Yes, however ARM Cortex-A9 MPCore can support up to four cores. The current A5 SoC has two.
Thus, the Apple A6 could be a quad-core ARM Cortex-A9 MPCore based design.
AnandTech has a good article about what to expect from the A6 processor.
http://www.anandtech.com/show/4971/apple-iphone-4s-review-att-verizon/7 (note: numbers in this article are for the iPhone's A5 processor - the A5 processor in the iPad has higher clockspeeds).
It's really about expected that the A6 processor will be produced at a 28nm/32nm line (because Samsung and others are dumping the 45 nm line). This would allow a thinner, smaller processor which generates less heat and uses less energy. If Apple goes for a quad-core processor, it is very well possible it might use less energy than the current A5 processor.
If we look at the architecture, really anything is possible. Apple has never stuck on the same architecture for more than two generations, but it's too soon to get a good pattern. It will be either the Cortex A9 architecture or the Cortex A15 architecture.
CPU clock? No one really knows right now. If the A6 processor indeed turns out to be a quad-core processor, than it's likely it's clocked at 1 GHz for iPad 3 and 800 MHz for iPhone 6. If the A6 processor turns out to be, for example, a dual core cortex A15-processor, than it could stay clocked at 1 GHz (A15 architecture is faster than the A9 architecture at the same clock speed) or it could be higher.

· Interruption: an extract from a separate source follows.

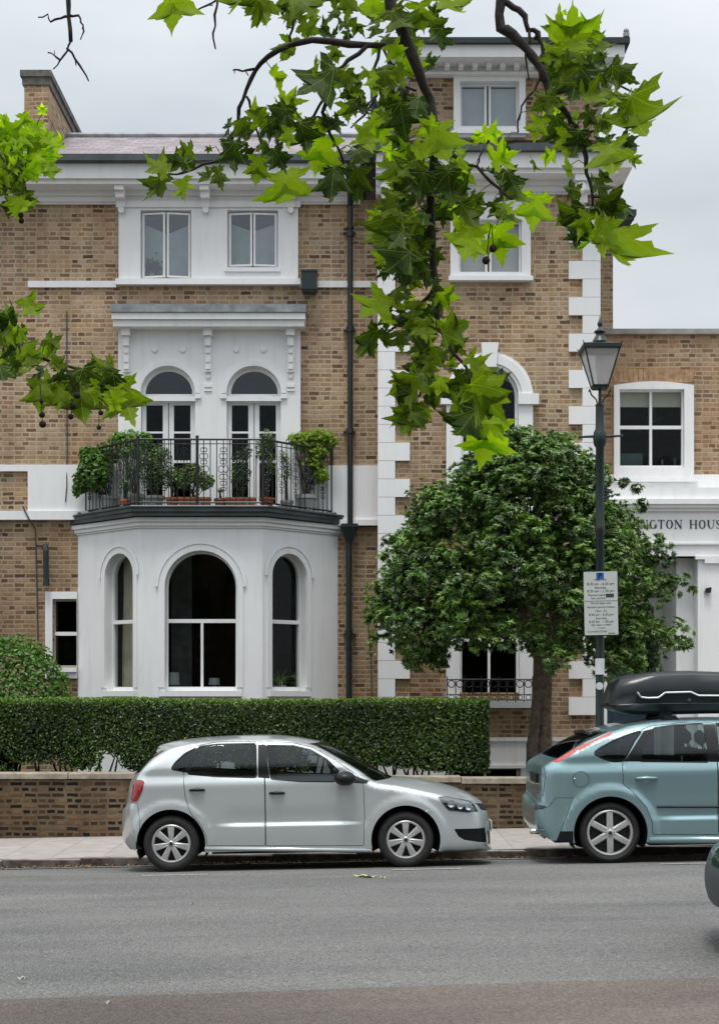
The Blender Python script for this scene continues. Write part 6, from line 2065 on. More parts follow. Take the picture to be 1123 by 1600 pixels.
def evergreen():
    D = 21.9
    k = D/F
    tx_ = lambda px: X(px, D)
    tz_ = lambda py: Z(py, D)
    base = (tx_(838), D, .15)
    tr = thing('evergreen_tree', base, 'bushy dark evergreen tree with a domed clipped crown on a stout forked trunk', 'tree')
    # trunk: fluted, splitting in two stems
    mb = MB()
    def limb(pts, rs, n=12, seed=0):
        r_ = random.Random(seed)
        vs, fs = [], []
        pts = [Vector(p) for p in pts]
        for i, p in enumerate(pts):
            for q in range(n):
                a = 2*math.pi*q/n
                rr_ = rs[i]*(1+.16*math.sin(3*a+i*.4+seed)+.07*math.sin(5*a+i))
                vs.append((p.x+rr_*math.cos(a), p.y+rr_*math.sin(a), p.z))
        for i in range(len(pts)-1):
            for q in range(n):
                a, b = i*n+q, i*n+(q+1) % n; fs.append((a, b, b+n, a+n))
        mb.add(vs, fs)
    limb([(tx_(838), D, .05), (tx_(838), D, tz_(1215)), (tx_(836), D, tz_(1190)), (tx_(836), D, tz_(1165)), (tx_(838), D, tz_(1145)), (tx_(841), D, tz_(1100)), (tx_(843), D, tz_(1060)), (tx_(845), D, tz_(1030)), (tx_(846), D, tz_(1000))],
         [.19, .16, .145, .135, .115, .10, .095, .10, .09], 18, 1)
    limb([(tx_(850), D-.06, tz_(1190)), (tx_(850), D-.08, tz_(1165)), (tx_(851), D-.05, tz_(1140)), (tx_(853), D-.03, tz_(1080)), (tx_(855), D, tz_(1010)), (tx_(880), D, tz_(930)), (tx_(900), D+.1, tz_(860))], [.07, .09, .078, .07, .065, .055, .03], 12, 2)
    limb([(tx_(836), D, tz_(1020)), (tx_(815), D, tz_(950)), (tx_(790), D+.1, tz_(880)), (tx_(780), D, tz_(800))], [.10, .08, .06, .025], 10, 3)
    limb([(tx_(845), D, tz_(1010)), (tx_(842), D+.1, tz_(900)), (tx_(835), D, tz_(780))], [.10, .07, .02], 10, 4)
    mb.build('trunk', M['bark'], tr, smooth=True)
    mb = MB()
    for q in range(46):
        a = rg.uniform(0, 6.28); e = rg.uniform(-.1, 1.2)
        s0 = Vector((tx_(842), D, tz_(rg.uniform(880, 1010))))
        d = Vector((math.cos(a)*math.cos(e), math.sin(a)*math.cos(e)*.8, math.sin(e)*.8))
        L = rg.uniform(1.1, 1.9)
        mb.tube([s0, s0+d*L*.5+Vector((0, 0, .1)), s0+d*L], [.03, .018, .006], 5)
    mb.build('branch', M['bark'], tr)
    # crown: clumps set over a dome, outline taken from its real shape (metres)
    clumps = []
    EL = [(690,780),(720,735),(760,695),(800,636),(850,608),(900,600),(940,576),(980,580),(1020,612),(1048,655),(1062,690)]
    ER = [(690,865),(720,890),(740,925),(780,955),(820,972),(860,1020),(900,1052),(950,1060),(1000,1062),(1035,1048),(1062,1010)]
    def env(py, T_): return float(np.interp(py, [q[0] for q in T_], [q[1] for q in T_]))
    for q in range(455):
        py = 704+351*rg.random()
        a, b = env(py, EL), env(py, ER); m = (a+b)/2; hw_ = (b-a)/2
        u = rg.uniform(-1, 1); px = m+hw_*u*.95
        lowlim = 1005 if 690 < px < 815 else (1050 if px > 860 else 1035)
        if py > lowlim+rg.uniform(-12, 12): continue
        v = (py-900)/225
        depth = math.sqrt(max(0, 1-u*u*.9))*math.sqrt(max(.05, 1-v*v*.8))
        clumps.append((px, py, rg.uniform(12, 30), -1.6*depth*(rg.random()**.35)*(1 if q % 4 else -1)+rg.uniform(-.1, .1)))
    for (a, b, r_) in ((590, 945, 10), (577, 968, 8), (600, 985, 12), (1066, 905, 8), (1080, 922, 5), (1068, 1010, 10), (995, 765, 7), (976, 755, 8), (1000, 790, 9), (820, 676, 9), (800, 684, 9), (850, 690, 10), (610, 845, 8), (600, 870, 8), (640, 1035, 9), (690, 1040, 9), (585, 1000, 7), (1030, 845, 9)): clumps.append((a, b, r_, rg.uniform(-.1, .1)))
    P_, N_, TT, AX = [], [], [], []
    for (px, py, r_, dy) in clumps:
        y = D+dy*.95; c = np.array([X(px, D)*1.0, y, Z(py, D)])
        R_ = r_*k*1.02
        ns = int(34*(r_/22)**1.6)+4
        d = rg.normal(0, 1, (ns, 3)); d[:, 1] -= .5; d[:, 2] += .25; d /= np.linalg.norm(d, axis=1)[:, None]
        rad = rg.uniform(.25, 1.25, ns)
        sp = c+d*rad[:, None]*R_
        base_t = rg.normal(.36, .12)
        # every tip carries a rosette of leaves splayed round the twig
        t1 = np.cross(d, [0, 0, 1]); t1 /= np.linalg.norm(t1, axis=1)[:, None]+1e-6; t2 = np.cross(d, t1)
        up = d*.7+np.array([0, -.1, .45])
        young = rg.random(ns) < .16
        for j in range(9):
            a = 2*math.pi*j/9+rg.uniform(0, 6.28, ns)*(j > 5)
            rd = t1*np.cos(a)[:, None]+t2*np.sin(a)[:, None] if not np.isscalar(a) else t1*math.cos(a)+t2*math.sin(a)
            open_ = (.55+.5*(j % 3))
            ax = rd*open_+up; ax /= np.linalg.norm(ax, axis=1)[:, None]
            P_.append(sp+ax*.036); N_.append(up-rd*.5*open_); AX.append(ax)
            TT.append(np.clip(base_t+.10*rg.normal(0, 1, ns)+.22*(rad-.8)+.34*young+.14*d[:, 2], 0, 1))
    P_ = np.concatenate(P_); N_ = np.concatenate(N_); TT = np.concatenate(TT); AX = np.concatenate(AX)
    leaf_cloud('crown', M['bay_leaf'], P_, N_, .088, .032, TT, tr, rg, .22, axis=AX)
evergreen()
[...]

There are really lots of possibilities for the A6 processor. Apple
could, however, play it very aggressively. Most companies try to avoid to move to a new process (like from 45 nm to 32 nm) ánd architecture at the same time. Apple, however, has already done so in the past: with the iPhone 3GS they moved from a 90nm process to 65nm process and they went from the ARM11 architecture to the Cortex A8 architecture.
If Apple is going to pull of a similar trick with the A6 processor, than that is great for us: the iPhone 3GS probably wouldn't have gotten iOS 5 if it had the old ARM11 architecture - even at the same clock speed. A new architecture would be very advantageous for us.
GPU wise? No one really knows.
I think that Apple really wanted to put a retina display in last year's iPad 2. If we're looking at the facts, the GPU in the iPad 2 is really powerful and it could have easily run a retina display while keeping the same performance.
The question is if Apple is going to do this again. Apple didn't change the GPU from iPhone 3GS to iPhone 4, yet the iPhone 4 pushes four times as many pixels. So iPad 3 might not become any more powerful, GPU wise, at all.
Obviously, I do hope Apple puts in a much better GPU: this allows for better performance at higher resolution.